Recorded information —
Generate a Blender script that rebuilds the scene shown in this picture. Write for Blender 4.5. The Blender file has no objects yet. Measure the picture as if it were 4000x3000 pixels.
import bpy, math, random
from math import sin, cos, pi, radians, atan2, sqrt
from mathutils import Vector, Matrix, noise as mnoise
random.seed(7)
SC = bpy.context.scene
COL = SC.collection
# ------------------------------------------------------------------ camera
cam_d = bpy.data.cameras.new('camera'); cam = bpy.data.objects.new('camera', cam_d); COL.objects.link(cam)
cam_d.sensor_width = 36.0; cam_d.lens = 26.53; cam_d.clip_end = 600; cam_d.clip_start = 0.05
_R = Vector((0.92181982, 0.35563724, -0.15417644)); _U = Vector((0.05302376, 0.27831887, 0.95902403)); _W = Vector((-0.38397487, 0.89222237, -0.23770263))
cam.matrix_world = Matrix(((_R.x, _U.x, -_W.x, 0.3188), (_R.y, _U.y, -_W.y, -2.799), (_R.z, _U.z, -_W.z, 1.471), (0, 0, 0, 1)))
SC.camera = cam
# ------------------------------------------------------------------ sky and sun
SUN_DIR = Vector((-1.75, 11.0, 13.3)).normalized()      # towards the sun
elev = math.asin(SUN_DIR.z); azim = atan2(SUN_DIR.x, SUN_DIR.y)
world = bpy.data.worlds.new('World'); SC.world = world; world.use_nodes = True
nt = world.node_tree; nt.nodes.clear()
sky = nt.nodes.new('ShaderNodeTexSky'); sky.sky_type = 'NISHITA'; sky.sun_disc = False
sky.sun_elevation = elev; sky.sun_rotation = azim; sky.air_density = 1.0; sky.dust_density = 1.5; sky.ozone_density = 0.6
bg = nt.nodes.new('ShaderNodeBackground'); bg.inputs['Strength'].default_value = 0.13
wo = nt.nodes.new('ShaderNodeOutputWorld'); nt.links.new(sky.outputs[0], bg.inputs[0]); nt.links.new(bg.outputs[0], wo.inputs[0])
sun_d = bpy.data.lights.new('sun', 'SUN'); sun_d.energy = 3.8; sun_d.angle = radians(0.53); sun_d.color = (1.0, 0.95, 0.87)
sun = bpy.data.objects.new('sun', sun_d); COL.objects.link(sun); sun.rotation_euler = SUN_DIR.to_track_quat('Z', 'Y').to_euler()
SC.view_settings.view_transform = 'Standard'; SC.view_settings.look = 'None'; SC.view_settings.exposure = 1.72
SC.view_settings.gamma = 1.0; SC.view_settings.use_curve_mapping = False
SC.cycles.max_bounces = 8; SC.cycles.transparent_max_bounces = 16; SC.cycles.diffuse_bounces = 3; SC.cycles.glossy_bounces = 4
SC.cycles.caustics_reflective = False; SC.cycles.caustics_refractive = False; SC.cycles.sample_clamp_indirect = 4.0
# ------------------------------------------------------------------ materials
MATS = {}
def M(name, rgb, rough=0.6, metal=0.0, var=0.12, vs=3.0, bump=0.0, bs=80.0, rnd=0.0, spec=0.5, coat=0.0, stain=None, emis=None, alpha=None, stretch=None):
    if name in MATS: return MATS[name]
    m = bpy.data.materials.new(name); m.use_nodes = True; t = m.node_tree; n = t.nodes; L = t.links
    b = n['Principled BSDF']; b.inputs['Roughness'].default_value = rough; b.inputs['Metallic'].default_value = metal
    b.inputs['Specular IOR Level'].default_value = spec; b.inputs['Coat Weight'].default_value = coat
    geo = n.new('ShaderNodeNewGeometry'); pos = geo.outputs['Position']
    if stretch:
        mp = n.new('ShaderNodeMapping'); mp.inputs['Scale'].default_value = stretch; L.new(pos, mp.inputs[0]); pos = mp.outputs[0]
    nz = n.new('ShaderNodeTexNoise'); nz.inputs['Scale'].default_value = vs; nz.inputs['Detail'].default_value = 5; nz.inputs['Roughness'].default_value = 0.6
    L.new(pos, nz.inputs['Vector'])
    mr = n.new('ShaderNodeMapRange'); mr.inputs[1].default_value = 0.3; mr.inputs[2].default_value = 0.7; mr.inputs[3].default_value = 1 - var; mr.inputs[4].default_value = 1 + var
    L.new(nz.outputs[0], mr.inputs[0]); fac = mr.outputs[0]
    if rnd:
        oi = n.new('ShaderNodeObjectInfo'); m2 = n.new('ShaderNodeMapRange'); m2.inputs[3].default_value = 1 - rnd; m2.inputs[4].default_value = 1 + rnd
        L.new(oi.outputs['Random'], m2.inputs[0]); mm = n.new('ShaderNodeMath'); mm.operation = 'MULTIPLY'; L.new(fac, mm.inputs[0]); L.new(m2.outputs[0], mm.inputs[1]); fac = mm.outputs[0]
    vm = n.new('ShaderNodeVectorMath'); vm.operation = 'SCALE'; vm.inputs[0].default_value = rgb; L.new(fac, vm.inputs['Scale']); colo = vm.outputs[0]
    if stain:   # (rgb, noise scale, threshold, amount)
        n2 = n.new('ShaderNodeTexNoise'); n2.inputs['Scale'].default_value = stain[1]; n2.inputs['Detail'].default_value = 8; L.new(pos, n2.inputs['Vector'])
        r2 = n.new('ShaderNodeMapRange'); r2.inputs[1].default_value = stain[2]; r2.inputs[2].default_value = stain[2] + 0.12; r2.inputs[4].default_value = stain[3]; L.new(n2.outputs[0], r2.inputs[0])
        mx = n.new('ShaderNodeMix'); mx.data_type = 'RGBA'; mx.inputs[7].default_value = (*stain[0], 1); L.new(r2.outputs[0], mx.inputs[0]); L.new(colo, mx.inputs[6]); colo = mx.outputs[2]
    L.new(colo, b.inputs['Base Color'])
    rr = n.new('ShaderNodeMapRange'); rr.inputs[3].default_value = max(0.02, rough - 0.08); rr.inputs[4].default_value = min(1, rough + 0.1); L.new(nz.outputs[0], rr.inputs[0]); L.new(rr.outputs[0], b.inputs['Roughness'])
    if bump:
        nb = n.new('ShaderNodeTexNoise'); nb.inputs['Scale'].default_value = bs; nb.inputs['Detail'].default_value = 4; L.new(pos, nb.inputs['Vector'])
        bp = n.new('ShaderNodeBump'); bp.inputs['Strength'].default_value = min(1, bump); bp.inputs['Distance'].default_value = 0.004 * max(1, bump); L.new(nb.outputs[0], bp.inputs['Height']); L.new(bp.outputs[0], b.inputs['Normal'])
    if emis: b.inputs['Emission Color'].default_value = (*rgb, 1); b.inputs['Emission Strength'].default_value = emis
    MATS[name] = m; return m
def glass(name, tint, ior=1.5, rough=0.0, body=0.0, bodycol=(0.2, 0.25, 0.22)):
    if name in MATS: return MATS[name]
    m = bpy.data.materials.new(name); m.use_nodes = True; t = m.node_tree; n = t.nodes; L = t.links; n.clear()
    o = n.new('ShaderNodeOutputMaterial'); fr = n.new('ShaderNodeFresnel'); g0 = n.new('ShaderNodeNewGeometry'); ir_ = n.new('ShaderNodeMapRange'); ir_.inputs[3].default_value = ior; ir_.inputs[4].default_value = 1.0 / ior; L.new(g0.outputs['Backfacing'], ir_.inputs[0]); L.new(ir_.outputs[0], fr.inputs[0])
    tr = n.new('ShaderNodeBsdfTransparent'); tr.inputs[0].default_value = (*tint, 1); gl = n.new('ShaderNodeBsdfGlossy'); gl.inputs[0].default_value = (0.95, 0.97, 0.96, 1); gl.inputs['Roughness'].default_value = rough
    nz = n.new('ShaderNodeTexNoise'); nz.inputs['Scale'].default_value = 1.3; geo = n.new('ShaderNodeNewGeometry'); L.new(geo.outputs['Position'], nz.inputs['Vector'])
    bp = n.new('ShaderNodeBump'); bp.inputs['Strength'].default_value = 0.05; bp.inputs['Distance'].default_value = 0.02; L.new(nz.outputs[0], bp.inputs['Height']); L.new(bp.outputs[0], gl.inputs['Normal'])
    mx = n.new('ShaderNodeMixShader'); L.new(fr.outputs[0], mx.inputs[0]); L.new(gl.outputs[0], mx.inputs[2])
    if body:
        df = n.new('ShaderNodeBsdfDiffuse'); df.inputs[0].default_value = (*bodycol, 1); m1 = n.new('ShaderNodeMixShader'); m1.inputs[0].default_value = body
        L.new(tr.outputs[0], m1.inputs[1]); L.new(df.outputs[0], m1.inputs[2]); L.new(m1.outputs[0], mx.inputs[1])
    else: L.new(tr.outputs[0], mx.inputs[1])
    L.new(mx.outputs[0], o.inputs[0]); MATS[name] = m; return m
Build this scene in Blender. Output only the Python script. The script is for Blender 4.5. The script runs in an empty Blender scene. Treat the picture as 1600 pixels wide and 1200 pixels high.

Requirement —
Copy out each line of the listing that holds "picture".

The output —
Generate a Blender script that rebuilds the scene shown in this picture. Write for Blender 4.5. The Blender file has no objects yet. Measure the picture as if it were 4000x3000 pixels.
Build this scene in Blender. Output only the Python script. The script is for Blender 4.5. The script runs in an empty Blender scene. Treat the picture as 1600 pixels wide and 1200 pixels high.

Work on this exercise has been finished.